Pour un mensuel culturel français, un journaliste rencontre
Emma Becker. Il remarque chez elle une « discrète absence de
soutien-gorge ». Il est question du troisième roman de l’autrice, La Maison. Curieuse entrée en
matière ? Oui. Déplacée ? Pas sûr : le livre raconte deux années
de la vie d’Emma Becker dans un bordel de Berlin.
Une expérience de certaines limites de la sexualité dans le
but avoué (pas sur le lieu de l’activité) d’écrire sur le sujet, en
connaissance de cause. Une démarche plus consciente que chez d’autres femmes
ayant pratiqué et raconté la prostitution, pensons à Grisélidis Réal ou à Nelly
Arcan. On la rapprochera plutôt, au risque de faire bondir quelques âmes pures,
des six mois pendant lesquels Florence Aubenas a cherché du travail en
demandeuse d’emploi anonyme pour écrire Le
quai de Ouistreham. La journaliste citait des exemples antérieurs :
« un Américain blanc est devenu noir, un Allemand blond est devenu turc,
un jeune Français s’est transformé en SDF, une femme des classes moyennes en
pauvre, et je dois en oublier. » En voici donc une nouvelle version, sur
un autre terrain.
Il y a de l’audace à s’y lancer. Emma Becker n’est pas une
débutante, ses premiers romans, Mr.
et Alice, l’ont plongée dans le grand
bain de la littérature. Il était déjà question de relations entre femmes et
hommes – dans les deux cas, l’homme était plus âgé que la femme et la
possibilité d’une autofiction était proposée. S’agissait-il d’une initiation
nécessaire avant de tâter l’eau de l’autre grand bain de la prostitution ?

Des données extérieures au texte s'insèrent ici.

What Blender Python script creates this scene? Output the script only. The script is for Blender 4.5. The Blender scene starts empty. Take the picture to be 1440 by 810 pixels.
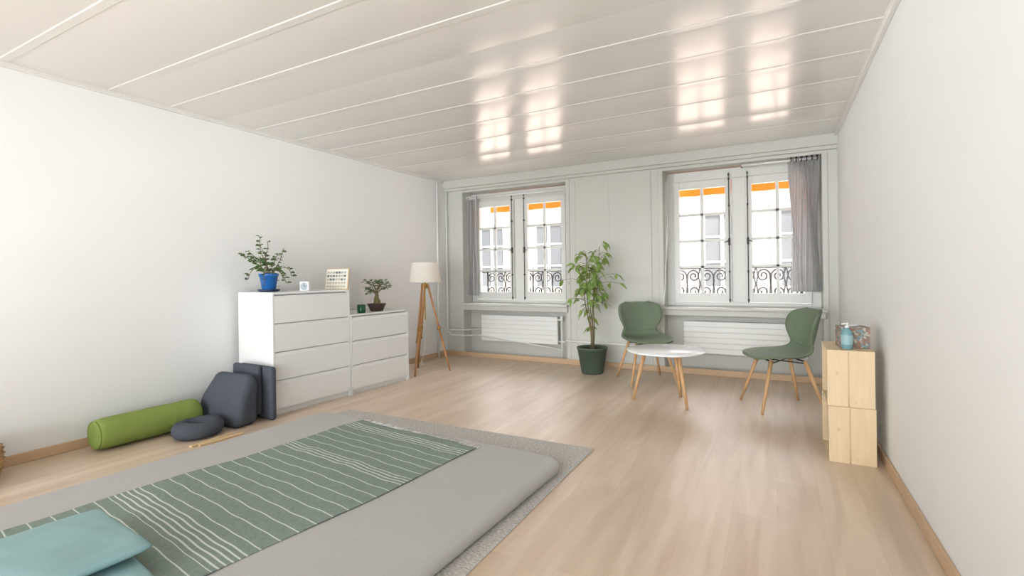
import bpy, bmesh, math, random
from math import sin, cos, pi, radians
from mathutils import Vector, Matrix
random.seed(7)
S = bpy.context.scene
COL = S.collection

# ------------------------------------------------------------ helpers
def lin(c):
    c = c/255.0
    return c/12.92 if c <= 0.04045 else ((c+0.055)/1.055)**2.4
def rgb(r, g, b): return (lin(r), lin(g), lin(b), 1)

def mat(name, col, rough=0.5, spec=0.5, noise=0.0, nscale=8.0, bump=0.0, bscale=60.0, metal=0.0, stretch=(1,1,1), coat=0.0, transl=0.0):
    m = bpy.data.materials.new(name); m.use_nodes = True
    nt = m.node_tree; b = nt.nodes['Principled BSDF']
    b.inputs['Base Color'].default_value = col
    b.inputs['Roughness'].default_value = rough
    b.inputs['Specular IOR Level'].default_value = spec
    b.inputs['Metallic'].default_value = metal
    b.inputs['Coat Weight'].default_value = coat
    tc = nt.nodes.new('ShaderNodeTexCoord'); mp = nt.nodes.new('ShaderNodeMapping')
    mp.inputs['Scale'].default_value = stretch
    nt.links.new(tc.outputs['Object'], mp.inputs['Vector'])
    n = nt.nodes.new('ShaderNodeTexNoise'); n.inputs['Scale'].default_value = nscale; n.inputs['Detail'].default_value = 4
    nt.links.new(mp.outputs['Vector'], n.inputs['Vector'])
    mx = nt.nodes.new('ShaderNodeMix'); mx.data_type = 'RGBA'
    k = 1-noise
    mx.inputs[6].default_value = (col[0]*k, col[1]*k, col[2]*k, 1)
    mx.inputs[7].default_value = (min(1, col[0]*(1+noise*.6)), min(1, col[1]*(1+noise*.6)), min(1, col[2]*(1+noise*.6)), 1)
    nt.links.new(n.outputs['Fac'], mx.inputs[0]); nt.links.new(mx.outputs[2], b.inputs['Base Color'])
    if bump > 0:
        n2 = nt.nodes.new('ShaderNodeTexNoise'); n2.inputs['Scale'].default_value = bscale; n2.inputs['Detail'].default_value = 3
        nt.links.new(mp.outputs['Vector'], n2.inputs['Vector'])
        bp = nt.nodes.new('ShaderNodeBump'); bp.inputs['Strength'].default_value = bump; bp.inputs['Distance'].default_value = 0.01
        nt.links.new(n2.outputs['Fac'], bp.inputs['Height']); nt.links.new(bp.outputs['Normal'], b.inputs['Normal'])
    if transl > 0:
        tr = nt.nodes.new('ShaderNodeBsdfTranslucent'); nt.links.new(mx.outputs[2], tr.inputs['Color'])
        ms = nt.nodes.new('ShaderNodeMixShader'); ms.inputs[0].default_value = transl
        nt.links.new(b.outputs[0], ms.inputs[1]); nt.links.new(tr.outputs[0], ms.inputs[2])
        nt.links.new(ms.outputs[0], nt.nodes['Material Output'].inputs[0])
    return m

def finish(name, bm, m=None, parent=None, smooth=False, bevel=0.0, subsurf=0, solid=0.0, bseg=2):
    bmesh.ops.recalc_face_normals(bm, faces=bm.faces[:])
    me = bpy.data.meshes.new(name); bm.to_mesh(me); bm.free()
    ob = bpy.data.objects.new(name, me); COL.objects.link(ob)
    if m:
        for mm in (m if isinstance(m, (list, tuple)) else [m]): me.materials.append(mm)
    if smooth:
        for p in me.polygons: p.use_smooth = True
    if parent: ob.parent = parent
    if solid:
        md = ob.modifiers.new('solid', 'SOLIDIFY'); md.thickness = solid; md.offset = 0
    if bevel:
        md = ob.modifiers.new('bevel', 'BEVEL'); md.width = bevel; md.segments = bseg; md.limit_method = 'ANGLE'
    if subsurf:
        md = ob.modifiers.new('sub', 'SUBSURF'); md.levels = subsurf; md.render_levels = subsurf
    return ob

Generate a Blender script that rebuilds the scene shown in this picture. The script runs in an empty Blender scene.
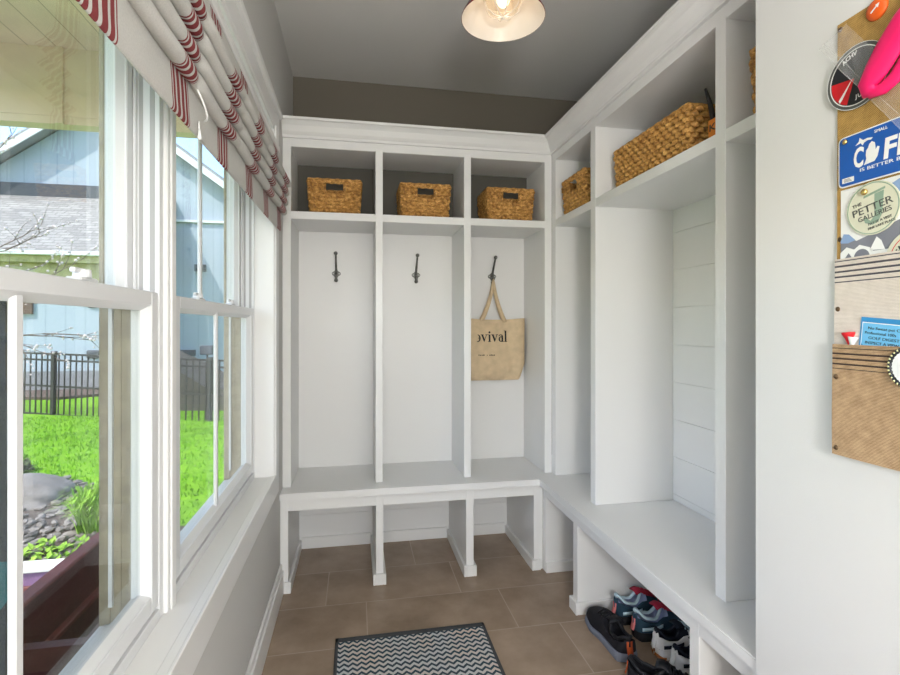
import bpy, bmesh, math, random
from mathutils import Vector, Matrix
random.seed(7)
S = bpy.context.scene
COL = S.collection
PI = math.pi

# ------------------------------------------------------------------ materials
def new_mat(name):
    m = bpy.data.materials.new(name); m.use_nodes = True
    nt = m.node_tree
    return m, nt, nt.nodes, nt.links, nt.nodes['Principled BSDF']

def mat(name, col, rough=0.6, metal=0.0, spec=0.5, noise=0.0, nscale=12.0, bump=0.0, bscale=80.0, emit=None, estr=0.0, sheen=0.0):
    m, nt, N, L, b = new_mat(name)
    b.inputs['Base Color'].default_value = (*col, 1)
    b.inputs['Roughness'].default_value = rough
    b.inputs['Metallic'].default_value = metal
    b.inputs['Specular IOR Level'].default_value = spec
    if sheen: b.inputs['Sheen Weight'].default_value = sheen
    tc = N.new('ShaderNodeTexCoord')
    if noise:
        n = N.new('ShaderNodeTexNoise'); n.inputs['Scale'].default_value = nscale; n.inputs['Detail'].default_value = 5
        L.new(tc.outputs['Object'], n.inputs['Vector'])
        r = N.new('ShaderNodeValToRGB')
        r.color_ramp.elements[0].position = 0.3; r.color_ramp.elements[1].position = 0.7
        r.color_ramp.elements[0].color = (*[c*(1-noise) for c in col], 1)
        r.color_ramp.elements[1].color = (*[min(1, c*(1+noise)) for c in col], 1)
        L.new(n.outputs['Fac'], r.inputs['Fac']); L.new(r.outputs['Color'], b.inputs['Base Color'])
    if bump:
        n2 = N.new('ShaderNodeTexNoise'); n2.inputs['Scale'].default_value = bscale; n2.inputs['Detail'].default_value = 3
        L.new(tc.outputs['Object'], n2.inputs['Vector'])
        bp = N.new('ShaderNodeBump'); bp.inputs['Strength'].default_value = bump; bp.inputs['Distance'].default_value = 0.01
        L.new(n2.outputs['Fac'], bp.inputs['Height']); L.new(bp.outputs['Normal'], b.inputs['Normal'])
    if emit:
        b.inputs['Emission Color'].default_value = (*emit, 1); b.inputs['Emission Strength'].default_value = estr
    return m

def math_node(N, L, op, a, b=None, c=None):
    n = N.new('ShaderNodeMath'); n.operation = op
    for i, v in enumerate((a, b, c)):
        if v is None: continue
        if isinstance(v, (int, float)): n.inputs[i].default_value = v
        else: L.new(v, n.inputs[i])
    return n.outputs[0]

def ramp_const(N, L, fac, stops):
    r = N.new('ShaderNodeValToRGB'); r.color_ramp.interpolation = 'CONSTANT'
    e = r.color_ramp.elements
    e[0].position = stops[0][0]; e[0].color = (*stops[0][1], 1)
    e[1].position = stops[1][0]; e[1].color = (*stops[1][1], 1)
    for p, c in stops[2:]:
        x = e.new(p); x.color = (*c, 1)
    L.new(fac, r.inputs['Fac'])
    return r.outputs['Color']

M = {}
M['white'] = mat('white_cabinet_paint', (0.80, 0.80, 0.79), 0.38, bump=0.02, bscale=300)
M['trim'] = mat('white_trim_paint', (0.82, 0.82, 0.81), 0.35)
M['sash'] = mat('white_vinyl', (0.74, 0.75, 0.76), 0.3)
M['wall'] = mat('greige_wall_paint', (0.62, 0.61, 0.59), 0.8, bump=0.05, bscale=400)
M['wall_pale'] = mat('pale_wall_paint', (0.70, 0.70, 0.69), 0.8, bump=0.05, bscale=400)
M['wall_shaded'] = mat('shaded_wall_paint', (0.165, 0.145, 0.115), 0.85, bump=0.05, bscale=400)  # greige wall paint made browner and darker, upper wall's shade put into the colour
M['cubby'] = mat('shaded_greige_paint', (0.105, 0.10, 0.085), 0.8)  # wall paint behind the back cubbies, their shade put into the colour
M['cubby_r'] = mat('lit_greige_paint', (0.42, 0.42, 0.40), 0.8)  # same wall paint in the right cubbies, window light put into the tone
M['ceil'] = mat('ceiling_paint', (0.70, 0.69, 0.67), 0.9, bump=0.04, bscale=300)
M['iron'] = mat('dark_pewter_metal', (0.16, 0.16, 0.15), 0.42, 0.6, noise=0.3, nscale=60)
M['screw'] = mat('worn_pewter_screw', (0.45, 0.45, 0.43), 0.4, 0.9)
M['black_metal'] = mat('black_fence_metal', (0.015, 0.014, 0.015), 0.45, 0.3)
M['canvas'] = mat('natural_canvas', (0.68, 0.53, 0.34), 0.95, noise=0.10, nscale=25, bump=0.25, bscale=500)
M['ink'] = mat('black_ink', (0.012, 0.012, 0.014), 0.7)
M['brown_ink'] = mat('brown_ink', (0.06, 0.045, 0.035), 0.7)

def straw_mat():
    m, nt, N, L, b = new_mat('woven_seagrass')
    tc = N.new('ShaderNodeTexCoord')
    mp = N.new('ShaderNodeMapping'); mp.inputs['Scale'].default_value = (1, 1, 1.4)
    L.new(tc.outputs['Object'], mp.inputs['Vector'])
    n = N.new('ShaderNodeTexNoise'); n.inputs['Scale'].default_value = 60; n.inputs['Detail'].default_value = 6; n.inputs['Roughness'].default_value = 0.72
    L.new(mp.outputs['Vector'], n.inputs['Vector'])
    r = N.new('ShaderNodeValToRGB'); e = r.color_ramp.elements
    e[0].position = 0.30; e[0].color = (0.13, 0.048, 0.010, 1)
    e[1].position = 0.70; e[1].color = (0.92, 0.56, 0.19, 1)
    x = e.new(0.5); x.color = (0.50, 0.25, 0.058, 1)
    L.new(n.outputs['Fac'], r.inputs['Fac']); L.new(r.outputs['Color'], b.inputs['Base Color'])
    b.inputs['Roughness'].default_value = 0.6
    bp = N.new('ShaderNodeBump'); bp.inputs['Strength'].default_value = 0.4; bp.inputs['Distance'].default_value = 0.004
    L.new(n.outputs['Fac'], bp.inputs['Height']); L.new(bp.outputs['Normal'], b.inputs['Normal'])
    return m
M['straw'] = straw_mat()

def tile_mat():
    m, nt, N, L, b = new_mat('brown_porcelain_floor_tile')
    tc = N.new('ShaderNodeTexCoord'); sp = N.new('ShaderNodeSeparateXYZ')
    L.new(tc.outputs['Object'], sp.inputs[0])
    X, Y = sp.outputs['X'], sp.outputs['Y']
    H, W = 0.305, 0.605
    ry = math_node(N, L, 'DIVIDE', math_node(N, L, 'SUBTRACT', Y, 1.95), H)
    row = math_node(N, L, 'FLOOR', ry); fy = math_node(N, L, 'FRACT', ry)
    sh = math_node(N, L, 'MULTIPLY', row, 0.175)
    rx = math_node(N, L, 'DIVIDE', math_node(N, L, 'ADD', math_node(N, L, 'SUBTRACT', X, 0.045), sh), W)
    rx = math_node(N, L, 'ADD', rx, 50.0)
    colm = math_node(N, L, 'FLOOR', rx); fx = math_node(N, L, 'FRACT', rx)
    def edge(f, size):
        a = math_node(N, L, 'MINIMUM', f, math_node(N, L, 'SUBTRACT', 1.0, f))
        return math_node(N, L, 'MULTIPLY', a, size)
    d = math_node(N, L, 'MINIMUM', edge(fx, W), edge(fy, H))
    g = math_node(N, L, 'LESS_THAN', d, 0.0022)
    n = N.new('ShaderNodeTexNoise'); n.inputs['Scale'].default_value = 4.5; n.inputs['Detail'].default_value = 8; n.inputs['Roughness'].default_value = 0.62
    cmb = N.new('ShaderNodeCombineXYZ'); L.new(X, cmb.inputs[0]); L.new(Y, cmb.inputs[1])
    L.new(math_node(N, L, 'ADD', math_node(N, L, 'MULTIPLY', colm, 3.1), math_node(N, L, 'MULTIPLY', row, 7.7)), cmb.inputs[2])
    L.new(cmb.outputs[0], n.inputs['Vector'])
    r = N.new('ShaderNodeValToRGB'); e = r.color_ramp.elements
    e[0].position = 0.28; e[0].color = (0.225, 0.160, 0.110, 1)
    e[1].position = 0.72; e[1].color = (0.41, 0.31, 0.23, 1)
    L.new(n.outputs['Fac'], r.inputs['Fac'])
    mix = N.new('ShaderNodeMixRGB'); L.new(g, mix.inputs['Fac']); L.new(r.outputs['Color'], mix.inputs['Color1'])
    mix.inputs['Color2'].default_value = (0.44, 0.35, 0.28, 1)
    L.new(mix.outputs['Color'], b.inputs['Base Color'])
    b.inputs['Roughness'].default_value = 0.42
    bp = N.new('ShaderNodeBump'); bp.inputs['Strength'].default_value = 0.35; bp.inputs['Distance'].default_value = 0.002; bp.invert = True
    L.new(g, bp.inputs['Height']); L.new(bp.outputs['Normal'], b.inputs['Normal'])
    return m
M['tile'] = tile_mat()

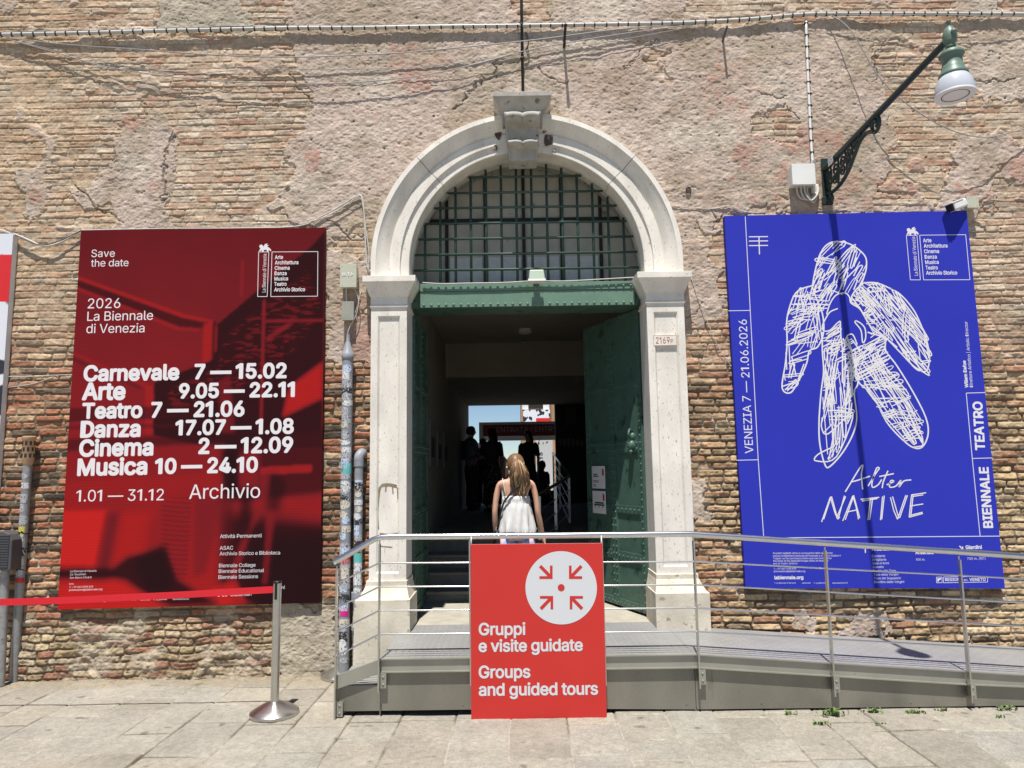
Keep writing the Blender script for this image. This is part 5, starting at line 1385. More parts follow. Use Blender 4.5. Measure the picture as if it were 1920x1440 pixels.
# ================================================================== pipes
def pipe(name, pts, r, m, label, cat, nst, seed, group=None, lo=.05, hi=.95, colors=True):
    o = empty(name, pts[0], label, cat, group)
    mb = MB(); mb.tube(pts, r, 18); mb.build('tube', m, o, smooth='auto')
    rr = random.Random(seed); a, b = Vector(pts[0]), Vector(pts[1])
    for k in range(nst):
        t = lo+(hi-lo)*(k+.5+rr.uniform(-.3, .3))/nst; c = a.lerp(b, t); h = rr.uniform(.022, .050); sp = rr.uniform(.7, 1.35); th0 = -math.pi/2+rr.uniform(-.5, .5)
        ax = (b-a).normalized(); e1 = ax.cross(Vector((0, 1, 0))).normalized(); e2 = ax.cross(e1).normalized()
        vs = []
        rnd_ = rr.random() < .35
        for j in range(9):
            th = th0-sp+2*sp*j/8; hh = h*(math.sqrt(max(.04, 1-((j-4)/4.3)**2)) if rnd_ else 1)
            dd = e1*math.cos(th)+Vector((0, 1, 0))*math.sin(th)
            for s_ in (-hh, hh): vs.append(c+dd*(r+.0012+.0002*(k % 3))+ax*s_)
        mb = MB(); mb.add(vs, [(2*j, 2*j+2, 2*j+3, 2*j+1) for j in range(8)])
        mm = STKC[rr.choice(list(STKC))] if colors and rr.random() < .07 else STK[rr.choice((0, 0, 0, 1, 4, 2, 3, 4))]
        mb.build('sticker', mm, o)
    return o
py_ = YW-.085
b1 = P(650, 1250, py_); t1 = P(652, 668, py_); b1.x = t1.x+.0; b1.z = 0
pA = pipe('downpipe', [b1, t1], .048, M['pipe'], 'grey wall pipe plastered with stickers beside the left pilaster', 'pipe', 40, 4, 'sticker covered pipes by the gateway', .05, .97)
mb = MB(); mb.lathe([(.051, -.03), (.056, -.02), (.056, .02), (.050, .028), (.026, .12), (.018, .14), (.014, .20)], (t1.x, py_, t1.z), 20); mb.build('cap', M['pipe'], pA, smooth='auto')
for zz in (.25, 1.4, 2.1): pass
b2 = P(673, 1240, py_); t2 = P(673, 868, py_); b2.x = t2.x; b2.z = 0
pB = pipe('downpipe', [b2, t2], .038, M['pipe'], 'shorter stickered pipe with an elbow into the wall', 'pipe', 22, 9, 'sticker covered pipes by the gateway', .22, .93)
mb = MB(); mb.tube(spline([t2, t2+Vector((.0, .0, .05)), t2+Vector((.012, .03, .085)), t2+Vector((.015, .11, .09))], 8), .043, 16); mb.lathe([(.044, -.03), (.044, .02)], tuple(t2), 18)
mb.build('elbow', M['pipe'], pB, smooth='auto')
zq = atY(673, 1110, py_)[1]; mb = MB(); mb.lathe([(.055, zq-.08), (.055, zq)], (t2.x, py_, 0), 18); mb.lathe([(.052, zq-.32), (.052, zq-.29)], (t2.x, py_, 0), 18); mb.build('collar', M['pipe'], pB, smooth='auto')
# leaning pole with a terracotta cap, far left
bx_, byy = atZ(26, 1277, 0); pt = P(52, 868, YW-.09)
lp = pipe('leaning_pole', [Vector((bx_, byy, 0)), pt], .037, M['polegrey'], 'grey steel pole with terracotta vent cap against the brick wall', 'pole', 11, 15, None, .42, .97)
mb = MB(); zt = pt.z
mb.lathe([(.036, zt-.02), (.044, zt), (.047, zt+.03), (.051, zt+.04), (.051, zt+.20), (.057, zt+.21), (.057, zt+.235), (.045, zt+.24)], (pt.x, pt.y, 0), 22); vc = mb.build('vent_cap', M['terra'], lp, smooth='auto')
mb = MB()
for i in range(3):
    for k in range(9):
        th = 2*math.pi*(k+.5*(i % 2))/9; cxx = pt.x+.0512*math.cos(th); cyy = pt.y+.0512*math.sin(th); zz = zt+.065+i*.055
        tx, ty = -math.sin(th)*.009, math.cos(th)*.009; ox, oy = math.cos(th)*.0012, math.sin(th)*.0012
        mb.add([(cxx-tx+ox, cyy-ty+oy, zz-.018), (cxx+tx+ox, cyy+ty+oy, zz-.018), (cxx+tx+ox, cyy+ty+oy, zz+.018), (cxx-tx+ox, cyy-ty+oy, zz+.018)], [(0, 1, 2, 3)])
mb.build('vent_slots', M['black'], vc)
for q in (1000, 1028, 1068):
    f_ = (q-868)/(1277-868); c = pt.lerp(Vector((bx_, byy, 0)), f_); mb = MB(); mb.tube([c-Vector((.012, 0, .012)), c+Vector((.012, 0, .012))], .0392, 16); mb.build('strap', M['blackpl'], lp)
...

(Elle précise souvent sa légalité en Allemagne, ce qui évacue, sinon le point
de vue moral, au moins quelques autres questions.) Peut-être. Mais ses
collègues, dont elle fait des portraits souvent attachants, n’ont pas toutes
franchi les étapes préliminaires…
« Ma vie, c’est d’écrire, alors je peux bien faire
semblant pendant quelques mois encore d’être une pute – et si des mecs comme le
Grec y croient, c’est que je suis une bonne actrice », glisse-elle, et
pourquoi ne pas la suivre ? Les scènes réalistes sont nombreuses, elles
n’écartent ni les aspects les plus glauques ni la possibilité de moments
agréables. Il est vrai qu’après une période passée dans un bordel moins
reluisant que la Maison à laquelle elle s’attache, elle bénéficie de conditions
idéales pour une pratique bienveillante. Il s’agit, au fond, de prendre soin de
ses semblables, par le sexe, affirme-t-elle.
Mais alors, pourquoi, comme
une de ses copines qui avait lu une première version du texte, l’avons-nous
trouvé « très triste » ? En partie, sans doute, à cause de la
surabondance de sperme et d’autres humeurs corporelles, que la vie sociale ignore
et qui renvoient à une condition naturelle pas si joyeuse qu’on le voudrait.
Mais aussi parce qu’il impossible de se défaire de l’idée qu’au fond, non,
décidément, si tolérant qu’on soit, cette condition n’est ni enviable ni même
acceptable. Le livre aura au moins servi à conclure ainsi.